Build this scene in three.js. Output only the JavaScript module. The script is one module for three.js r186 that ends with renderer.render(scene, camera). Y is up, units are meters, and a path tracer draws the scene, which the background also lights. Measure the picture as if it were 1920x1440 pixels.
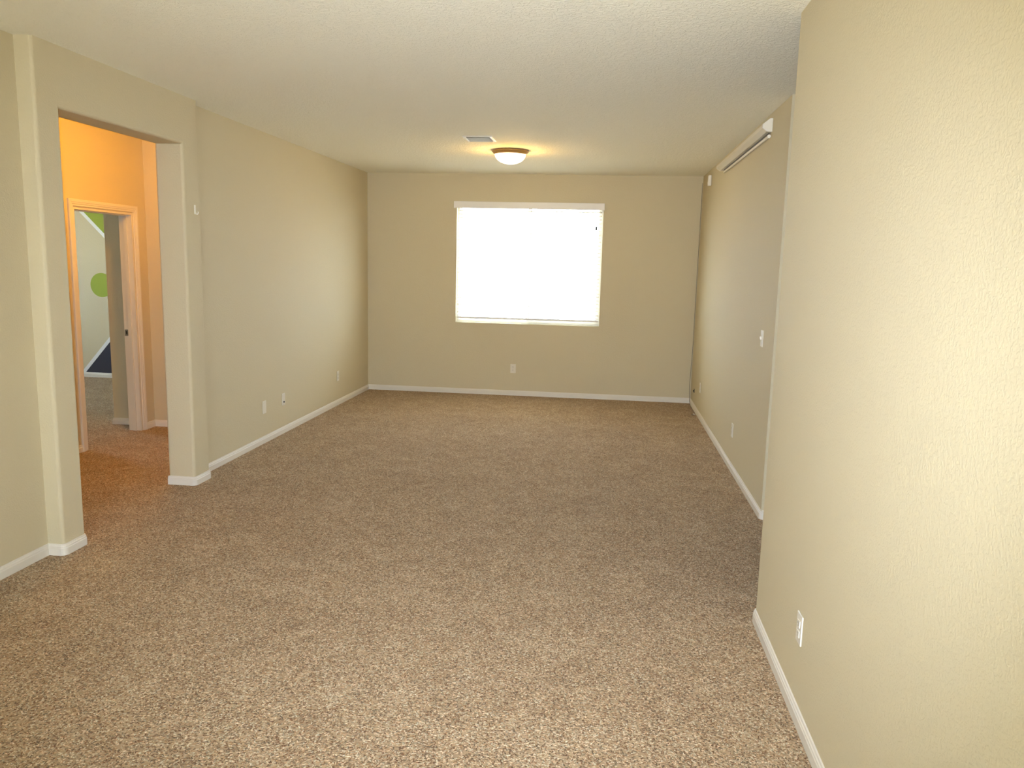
import * as THREE from 'three';
import { RoundedBoxGeometry } from 'three/addons/geometries/RoundedBoxGeometry.js';
import { mergeGeometries } from 'three/addons/utils/BufferGeometryUtils.js';
import { RectAreaLightUniformsLib } from 'three/addons/lights/RectAreaLightUniformsLib.js';

// ------------------------------------------------------------------ camera, sky, large lights, exposure
const scene = new THREE.Scene();
const camera = new THREE.PerspectiveCamera(2 * Math.atan(720 / 1465.667) * 180 / Math.PI, 1920 / 1440, 0.05, 100);
camera.rotation.set(-0.1531, 0.1157, 0.0244, 'YXZ');
camera.position.set(0, 1.6624, 0);
scene.add(camera);

const SKY = [11, 13.7, 16.8];                            // bright overcast sky, linear radiance
scene.background = new THREE.Color().setRGB(SKY[0] / 10, SKY[1] / 10, SKY[2] / 10);
scene.backgroundIntensity = 10;
const SUN = [92, 92, 80];
const REARLIGHT = [0.6, 0.6, 0.6], FLASH = [43, 48, 59], LAMP_FAR = [1.5, 0.9, 0.2], LAMP_HALL = [3.5, 1.66, 0.15];
const renderer = new THREE.WebGLRenderer({ antialias: true });
renderer.toneMapping = THREE.LinearToneMapping;
renderer.toneMappingExposure = 1.07;
renderer.shadowMap.enabled = true;

RectAreaLightUniformsLib.init();
const H = 2.74;                                    // ceiling height
const REAR = 1.35;                                 // inner face of the wall behind the photographer
const SLIDER = { x0: -1.25, x1: 0.1, y1: 2.03 };    // glass patio door in that wall
function tint(l, c) { const k = Math.max(...c, 1e-6); l.color.setRGB(c[0] / k, c[1] / k, c[2] / k); l.intensity = k; return l; }
{ // high sun from the right, over the roof; it lights the pavement outside
  const l = tint(new THREE.DirectionalLight(0xffffff, 1), SUN);
  l.position.set(14, 24, -2); l.target.position.set(0, 0, -4); l.castShadow = true;
  Object.assign(l.shadow.camera, { left: -25, right: 25, top: 25, bottom: -25, near: 1, far: 70 }); scene.add(l, l.target);
}
{ // daylight at the patio door
  const l = tint(new THREE.RectAreaLight(0xffffff, 1, SLIDER.x1 - SLIDER.x0 - 0.1, SLIDER.y1 - 0.1), REARLIGHT);
  const x = (SLIDER.x0 + SLIDER.x1) / 2, y = SLIDER.y1 / 2;
  l.position.set(x, y, REAR - 0.02); l.lookAt(x, y, -5); scene.add(l);
}
{ // the photographer's flash, beside the lens
  const l = tint(new THREE.SpotLight(0xffffff, 1, 0, 0.76, 0.8, 2), FLASH);
  l.position.set(-0.045, 1.69, -0.02); l.target.position.set(-1.17, 0.45, -9.5); l.shadow.radius = 1; l.castShadow = true; scene.add(l, l.target);
}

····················

**Problem:** Up to and including the line with "renderer.shadowMap.enabled = true;", copy the data above from its first line. Skip pictures.

**Solution for this task:**
Build this scene in three.js. Output only the JavaScript module. The script is one module for three.js r186 that ends with renderer.render(scene, camera). Y is up, units are meters, and a path tracer draws the scene, which the background also lights. Measure the picture as if it were 1920x1440 pixels.
import * as THREE from 'three';
import { RoundedBoxGeometry } from 'three/addons/geometries/RoundedBoxGeometry.js';
import { mergeGeometries } from 'three/addons/utils/BufferGeometryUtils.js';
import { RectAreaLightUniformsLib } from 'three/addons/lights/RectAreaLightUniformsLib.js';

// ------------------------------------------------------------------ camera, sky, large lights, exposure
const scene = new THREE.Scene();
const camera = new THREE.PerspectiveCamera(2 * Math.atan(720 / 1465.667) * 180 / Math.PI, 1920 / 1440, 0.05, 100);
camera.rotation.set(-0.1531, 0.1157, 0.0244, 'YXZ');
camera.position.set(0, 1.6624, 0);
scene.add(camera);

const SKY = [11, 13.7, 16.8];                            // bright overcast sky, linear radiance
scene.background = new THREE.Color().setRGB(SKY[0] / 10, SKY[1] / 10, SKY[2] / 10);
scene.backgroundIntensity = 10;
const SUN = [92, 92, 80];
const REARLIGHT = [0.6, 0.6, 0.6], FLASH = [43, 48, 59], LAMP_FAR = [1.5, 0.9, 0.2], LAMP_HALL = [3.5, 1.66, 0.15];
const renderer = new THREE.WebGLRenderer({ antialias: true });
renderer.toneMapping = THREE.LinearToneMapping;
renderer.toneMappingExposure = 1.07;
renderer.shadowMap.enabled = true;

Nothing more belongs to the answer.